Já me entreguei a inúmeras ilusões ao longo da vida. Ouso crer agora que o Carnaval de 2019 vai ficar na história como um sinal da irremediável insatisfação popular, a transcender a tibieza dos profissionais da política a impedir que, na contramão do passado, tudo acabasse na quarta-feira.

Se o enredo seguir a pauta tradicional, vale denunciar o risco enorme que o Brasil enfrenta, o de sofrer resignadamente o pior golpe já desferido, além de 1964 e 2016. O advento fatal do totalitarismo estatal. Como foram nazismo, bolchevismo e fascismo, e ainda o falangismo franquista e o salazarismo, enfim aniquilado pela Revolução dos Cravos.

Totalitário implica a interferência total e absoluta do Estado em todos os domínios, político, econômico, cultural, social. Neste exato sentido, vários passos já foram dados para concretizar o projeto totalitário, e outros, previamente definidos, são iminentes.

Caracterizaria o totalitarismo à brasileira a demência troglodita presente sobretudo no nazismo. Transparece amiúde no comportamento dos demais, e nada é pior do que a ditadura totalitária. O nosso, entretanto, haveria de pretender o retorno às cavernas.

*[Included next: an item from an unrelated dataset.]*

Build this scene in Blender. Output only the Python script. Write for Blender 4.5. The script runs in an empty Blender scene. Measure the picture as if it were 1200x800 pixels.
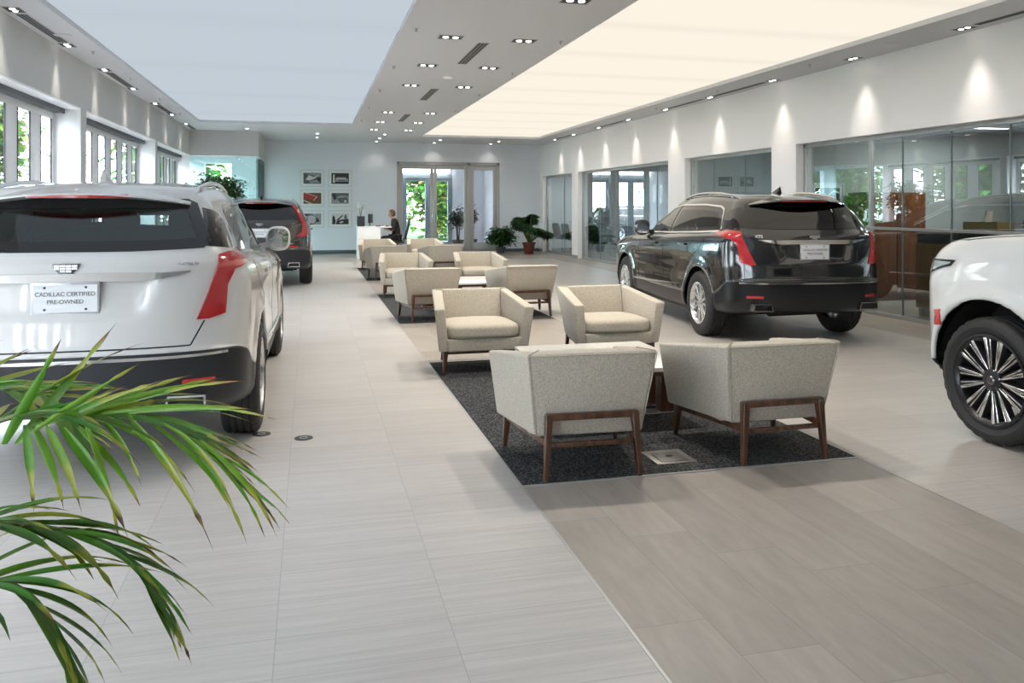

O pensamento de Lula preso aperta meu coração e atiça minha revolta. Imaginá-lo naquele quarto sem janela de 25 metros quadrados, banheiro incluso, com a permissão de olhar o céu sem ver a terra, de um canil de concreto assume, para mim, a dimensão de uma imperdoável ofensa pessoal, sem negar todo o seu alcance, que abarca o País e a Razão.